GIVEN PROBLEM — Exactly the lines from the opening of the records through the line containing "BED = -0.17" should be copied, with both included.

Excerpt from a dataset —
▶
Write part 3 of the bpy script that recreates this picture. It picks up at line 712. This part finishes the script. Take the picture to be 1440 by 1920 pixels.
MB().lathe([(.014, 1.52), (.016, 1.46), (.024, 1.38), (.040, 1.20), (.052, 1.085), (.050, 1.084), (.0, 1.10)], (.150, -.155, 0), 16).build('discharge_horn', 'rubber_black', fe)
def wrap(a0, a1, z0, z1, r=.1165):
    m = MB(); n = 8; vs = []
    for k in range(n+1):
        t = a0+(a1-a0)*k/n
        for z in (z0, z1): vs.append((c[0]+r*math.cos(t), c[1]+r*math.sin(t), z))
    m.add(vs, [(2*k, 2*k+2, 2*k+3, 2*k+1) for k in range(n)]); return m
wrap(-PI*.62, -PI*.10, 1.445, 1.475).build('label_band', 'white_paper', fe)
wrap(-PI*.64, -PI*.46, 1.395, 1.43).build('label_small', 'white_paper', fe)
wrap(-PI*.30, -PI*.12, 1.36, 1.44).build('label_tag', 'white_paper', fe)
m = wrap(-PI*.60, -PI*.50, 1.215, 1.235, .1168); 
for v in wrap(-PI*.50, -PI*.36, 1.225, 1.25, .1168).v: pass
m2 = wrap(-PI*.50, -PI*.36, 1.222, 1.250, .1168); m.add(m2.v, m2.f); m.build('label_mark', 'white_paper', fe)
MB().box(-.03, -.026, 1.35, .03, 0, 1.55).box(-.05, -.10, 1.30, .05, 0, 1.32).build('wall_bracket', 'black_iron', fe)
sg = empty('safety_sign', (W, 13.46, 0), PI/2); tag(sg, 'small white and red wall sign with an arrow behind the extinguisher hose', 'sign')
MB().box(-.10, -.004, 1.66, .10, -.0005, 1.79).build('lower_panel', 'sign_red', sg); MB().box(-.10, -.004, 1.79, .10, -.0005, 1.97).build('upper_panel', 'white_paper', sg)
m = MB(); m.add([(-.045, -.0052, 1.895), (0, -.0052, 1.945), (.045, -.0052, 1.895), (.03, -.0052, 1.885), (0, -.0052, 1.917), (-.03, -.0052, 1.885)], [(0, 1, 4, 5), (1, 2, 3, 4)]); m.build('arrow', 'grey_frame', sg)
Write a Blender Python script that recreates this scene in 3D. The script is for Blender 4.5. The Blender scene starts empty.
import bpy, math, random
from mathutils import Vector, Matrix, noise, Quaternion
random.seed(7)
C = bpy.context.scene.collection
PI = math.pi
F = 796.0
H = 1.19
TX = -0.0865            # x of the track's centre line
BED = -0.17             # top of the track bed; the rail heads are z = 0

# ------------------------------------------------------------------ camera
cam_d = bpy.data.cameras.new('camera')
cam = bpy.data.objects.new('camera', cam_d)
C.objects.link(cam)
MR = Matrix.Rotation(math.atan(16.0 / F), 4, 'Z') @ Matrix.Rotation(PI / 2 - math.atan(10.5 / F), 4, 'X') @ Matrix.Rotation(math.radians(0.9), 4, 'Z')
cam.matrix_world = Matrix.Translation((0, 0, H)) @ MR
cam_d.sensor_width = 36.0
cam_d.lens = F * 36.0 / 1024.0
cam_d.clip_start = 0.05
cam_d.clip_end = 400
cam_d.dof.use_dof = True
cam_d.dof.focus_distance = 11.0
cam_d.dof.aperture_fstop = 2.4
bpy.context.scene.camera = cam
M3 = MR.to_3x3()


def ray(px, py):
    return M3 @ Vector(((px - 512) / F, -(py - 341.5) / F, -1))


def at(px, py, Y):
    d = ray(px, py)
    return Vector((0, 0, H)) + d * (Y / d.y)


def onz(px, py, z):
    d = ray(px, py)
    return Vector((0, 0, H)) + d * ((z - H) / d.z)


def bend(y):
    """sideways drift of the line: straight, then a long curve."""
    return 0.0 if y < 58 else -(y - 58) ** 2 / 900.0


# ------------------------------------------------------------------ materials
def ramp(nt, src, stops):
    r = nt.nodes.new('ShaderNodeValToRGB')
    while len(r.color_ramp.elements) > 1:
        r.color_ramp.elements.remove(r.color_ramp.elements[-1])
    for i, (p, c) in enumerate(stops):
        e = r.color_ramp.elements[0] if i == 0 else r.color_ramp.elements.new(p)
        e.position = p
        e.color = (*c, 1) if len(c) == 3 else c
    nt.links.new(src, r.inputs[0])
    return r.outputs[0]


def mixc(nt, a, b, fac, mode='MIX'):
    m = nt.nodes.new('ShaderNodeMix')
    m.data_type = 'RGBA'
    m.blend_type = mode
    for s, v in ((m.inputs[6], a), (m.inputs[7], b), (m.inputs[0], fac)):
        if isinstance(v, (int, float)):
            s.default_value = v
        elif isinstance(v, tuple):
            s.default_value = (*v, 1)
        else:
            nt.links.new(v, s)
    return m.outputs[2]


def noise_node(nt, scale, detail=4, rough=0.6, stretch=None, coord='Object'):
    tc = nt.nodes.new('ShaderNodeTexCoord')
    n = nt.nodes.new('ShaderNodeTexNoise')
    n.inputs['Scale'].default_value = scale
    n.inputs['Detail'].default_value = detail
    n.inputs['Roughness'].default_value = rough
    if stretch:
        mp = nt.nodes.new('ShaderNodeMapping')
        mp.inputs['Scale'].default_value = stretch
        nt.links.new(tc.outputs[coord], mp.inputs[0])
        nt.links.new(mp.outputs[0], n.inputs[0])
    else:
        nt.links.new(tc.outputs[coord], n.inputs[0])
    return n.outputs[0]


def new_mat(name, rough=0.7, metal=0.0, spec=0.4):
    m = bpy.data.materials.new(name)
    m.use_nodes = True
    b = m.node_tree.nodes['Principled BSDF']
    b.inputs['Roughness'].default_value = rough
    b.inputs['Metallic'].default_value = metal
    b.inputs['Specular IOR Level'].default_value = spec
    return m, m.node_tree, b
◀
THE SOLUTION —
Write part 3 of the bpy script that recreates this picture. It picks up at line 712. This part finishes the script. Take the picture to be 1440 by 1920 pixels.
MB().lathe([(.014, 1.52), (.016, 1.46), (.024, 1.38), (.040, 1.20), (.052, 1.085), (.050, 1.084), (.0, 1.10)], (.150, -.155, 0), 16).build('discharge_horn', 'rubber_black', fe)
def wrap(a0, a1, z0, z1, r=.1165):
    m = MB(); n = 8; vs = []
    for k in range(n+1):
        t = a0+(a1-a0)*k/n
        for z in (z0, z1): vs.append((c[0]+r*math.cos(t), c[1]+r*math.sin(t), z))
    m.add(vs, [(2*k, 2*k+2, 2*k+3, 2*k+1) for k in range(n)]); return m
wrap(-PI*.62, -PI*.10, 1.445, 1.475).build('label_band', 'white_paper', fe)
wrap(-PI*.64, -PI*.46, 1.395, 1.43).build('label_small', 'white_paper', fe)
wrap(-PI*.30, -PI*.12, 1.36, 1.44).build('label_tag', 'white_paper', fe)
m = wrap(-PI*.60, -PI*.50, 1.215, 1.235, .1168); 
for v in wrap(-PI*.50, -PI*.36, 1.225, 1.25, .1168).v: pass
m2 = wrap(-PI*.50, -PI*.36, 1.222, 1.250, .1168); m.add(m2.v, m2.f); m.build('label_mark', 'white_paper', fe)
MB().box(-.03, -.026, 1.35, .03, 0, 1.55).box(-.05, -.10, 1.30, .05, 0, 1.32).build('wall_bracket', 'black_iron', fe)
sg = empty('safety_sign', (W, 13.46, 0), PI/2); tag(sg, 'small white and red wall sign with an arrow behind the extinguisher hose', 'sign')
MB().box(-.10, -.004, 1.66, .10, -.0005, 1.79).build('lower_panel', 'sign_red', sg); MB().box(-.10, -.004, 1.79, .10, -.0005, 1.97).build('upper_panel', 'white_paper', sg)
m = MB(); m.add([(-.045, -.0052, 1.895), (0, -.0052, 1.945), (.045, -.0052, 1.895), (.03, -.0052, 1.885), (0, -.0052, 1.917), (-.03, -.0052, 1.885)], [(0, 1, 4, 5), (1, 2, 3, 4)]); m.build('arrow', 'grey_frame', sg)
Write a Blender Python script that recreates this scene in 3D. The script is for Blender 4.5. The Blender scene starts empty.
import bpy, math, random
from mathutils import Vector, Matrix, noise, Quaternion
random.seed(7)
C = bpy.context.scene.collection
PI = math.pi
F = 796.0
H = 1.19
TX = -0.0865            # x of the track's centre line
BED = -0.17             # top of the track bed; the rail heads are z = 0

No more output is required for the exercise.